- [TASK OBJECTIVE]
All of the records below should be output exactly.

- [TASK INPUTS]
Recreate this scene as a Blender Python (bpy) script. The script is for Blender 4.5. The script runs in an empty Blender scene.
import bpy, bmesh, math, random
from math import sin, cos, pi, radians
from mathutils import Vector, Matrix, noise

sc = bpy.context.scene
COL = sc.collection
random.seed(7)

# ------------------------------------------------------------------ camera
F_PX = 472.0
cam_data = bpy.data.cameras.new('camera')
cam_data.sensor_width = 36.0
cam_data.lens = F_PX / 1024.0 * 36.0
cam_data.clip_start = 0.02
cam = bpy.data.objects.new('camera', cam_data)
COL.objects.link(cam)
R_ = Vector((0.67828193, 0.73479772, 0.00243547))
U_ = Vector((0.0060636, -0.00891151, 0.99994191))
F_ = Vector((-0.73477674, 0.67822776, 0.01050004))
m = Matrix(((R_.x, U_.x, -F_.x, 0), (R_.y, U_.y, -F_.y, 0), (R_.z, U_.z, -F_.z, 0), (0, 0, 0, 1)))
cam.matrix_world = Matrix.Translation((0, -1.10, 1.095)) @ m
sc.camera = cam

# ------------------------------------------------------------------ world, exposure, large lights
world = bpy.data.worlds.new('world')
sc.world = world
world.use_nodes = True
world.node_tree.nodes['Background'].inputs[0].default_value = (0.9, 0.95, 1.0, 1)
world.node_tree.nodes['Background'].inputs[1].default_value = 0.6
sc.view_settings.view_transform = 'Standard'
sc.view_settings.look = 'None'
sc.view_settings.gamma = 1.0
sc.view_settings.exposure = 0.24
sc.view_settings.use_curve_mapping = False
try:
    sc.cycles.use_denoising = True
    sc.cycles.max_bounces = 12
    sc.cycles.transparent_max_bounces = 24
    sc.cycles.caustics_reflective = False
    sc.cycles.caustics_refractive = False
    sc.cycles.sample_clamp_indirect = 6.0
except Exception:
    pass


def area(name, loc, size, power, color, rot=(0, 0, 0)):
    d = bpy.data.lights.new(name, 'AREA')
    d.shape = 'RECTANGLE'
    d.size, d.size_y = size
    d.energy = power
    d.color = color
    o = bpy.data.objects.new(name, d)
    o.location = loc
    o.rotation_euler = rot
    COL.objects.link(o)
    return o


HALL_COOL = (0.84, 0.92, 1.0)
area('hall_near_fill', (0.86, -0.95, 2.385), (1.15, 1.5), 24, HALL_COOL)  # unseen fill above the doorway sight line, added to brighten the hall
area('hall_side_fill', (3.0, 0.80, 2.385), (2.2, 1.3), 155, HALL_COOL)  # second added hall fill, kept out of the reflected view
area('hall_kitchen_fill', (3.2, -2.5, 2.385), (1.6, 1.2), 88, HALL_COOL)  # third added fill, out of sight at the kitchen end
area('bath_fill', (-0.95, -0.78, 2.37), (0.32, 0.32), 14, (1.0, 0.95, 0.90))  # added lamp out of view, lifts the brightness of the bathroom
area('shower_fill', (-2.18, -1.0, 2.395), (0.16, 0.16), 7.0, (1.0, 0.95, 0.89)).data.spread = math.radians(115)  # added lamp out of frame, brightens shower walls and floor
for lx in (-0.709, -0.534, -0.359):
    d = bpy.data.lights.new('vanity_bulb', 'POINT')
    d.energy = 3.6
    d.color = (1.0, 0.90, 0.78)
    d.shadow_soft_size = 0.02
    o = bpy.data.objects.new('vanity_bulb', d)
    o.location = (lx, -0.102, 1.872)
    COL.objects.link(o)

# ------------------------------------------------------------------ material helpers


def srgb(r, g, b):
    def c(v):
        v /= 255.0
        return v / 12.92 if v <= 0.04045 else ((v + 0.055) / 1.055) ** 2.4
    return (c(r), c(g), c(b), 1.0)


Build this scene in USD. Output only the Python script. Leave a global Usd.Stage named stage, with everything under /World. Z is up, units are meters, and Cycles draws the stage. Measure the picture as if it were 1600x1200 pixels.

- [COMPLETE OUTPUT]
Recreate this scene as a Blender Python (bpy) script. The script is for Blender 4.5. The script runs in an empty Blender scene.
import bpy, bmesh, math, random
from math import sin, cos, pi, radians
from mathutils import Vector, Matrix, noise

sc = bpy.context.scene
COL = sc.collection
random.seed(7)

# ------------------------------------------------------------------ camera
F_PX = 472.0
cam_data = bpy.data.cameras.new('camera')
cam_data.sensor_width = 36.0
cam_data.lens = F_PX / 1024.0 * 36.0
cam_data.clip_start = 0.02
cam = bpy.data.objects.new('camera', cam_data)
COL.objects.link(cam)
R_ = Vector((0.67828193, 0.73479772, 0.00243547))
U_ = Vector((0.0060636, -0.00891151, 0.99994191))
F_ = Vector((-0.73477674, 0.67822776, 0.01050004))
m = Matrix(((R_.x, U_.x, -F_.x, 0), (R_.y, U_.y, -F_.y, 0), (R_.z, U_.z, -F_.z, 0), (0, 0, 0, 1)))
cam.matrix_world = Matrix.Translation((0, -1.10, 1.095)) @ m
sc.camera = cam

# ------------------------------------------------------------------ world, exposure, large lights
world = bpy.data.worlds.new('world')
sc.world = world
world.use_nodes = True
world.node_tree.nodes['Background'].inputs[0].default_value = (0.9, 0.95, 1.0, 1)
world.node_tree.nodes['Background'].inputs[1].default_value = 0.6
sc.view_settings.view_transform = 'Standard'
sc.view_settings.look = 'None'
sc.view_settings.gamma = 1.0
sc.view_settings.exposure = 0.24
sc.view_settings.use_curve_mapping = False
try:
    sc.cycles.use_denoising = True
    sc.cycles.max_bounces = 12
    sc.cycles.transparent_max_bounces = 24
    sc.cycles.caustics_reflective = False
    sc.cycles.caustics_refractive = False
    sc.cycles.sample_clamp_indirect = 6.0
except Exception:
    pass


def area(name, loc, size, power, color, rot=(0, 0, 0)):
    d = bpy.data.lights.new(name, 'AREA')
    d.shape = 'RECTANGLE'
    d.size, d.size_y = size
    d.energy = power
    d.color = color
    o = bpy.data.objects.new(name, d)
    o.location = loc
    o.rotation_euler = rot
    COL.objects.link(o)
    return o


HALL_COOL = (0.84, 0.92, 1.0)
area('hall_near_fill', (0.86, -0.95, 2.385), (1.15, 1.5), 24, HALL_COOL)  # unseen fill above the doorway sight line, added to brighten the hall
area('hall_side_fill', (3.0, 0.80, 2.385), (2.2, 1.3), 155, HALL_COOL)  # second added hall fill, kept out of the reflected view
area('hall_kitchen_fill', (3.2, -2.5, 2.385), (1.6, 1.2), 88, HALL_COOL)  # third added fill, out of sight at the kitchen end
area('bath_fill', (-0.95, -0.78, 2.37), (0.32, 0.32), 14, (1.0, 0.95, 0.90))  # added lamp out of view, lifts the brightness of the bathroom
area('shower_fill', (-2.18, -1.0, 2.395), (0.16, 0.16), 7.0, (1.0, 0.95, 0.89)).data.spread = math.radians(115)  # added lamp out of frame, brightens shower walls and floor
for lx in (-0.709, -0.534, -0.359):
    d = bpy.data.lights.new('vanity_bulb', 'POINT')
    d.energy = 3.6
    d.color = (1.0, 0.90, 0.78)
    d.shadow_soft_size = 0.02
    o = bpy.data.objects.new('vanity_bulb', d)
    o.location = (lx, -0.102, 1.872)
    COL.objects.link(o)

# ------------------------------------------------------------------ material helpers


def srgb(r, g, b):
    def c(v):
        v /= 255.0
        return v / 12.92 if v <= 0.04045 else ((v + 0.055) / 1.055) ** 2.4
    return (c(r), c(g), c(b), 1.0)


Build this scene in USD. Output only the Python script. Leave a global Usd.Stage named stage, with everything under /World. Z is up, units are meters, and Cycles draws the stage. Measure the picture as if it were 1600x1200 pixels.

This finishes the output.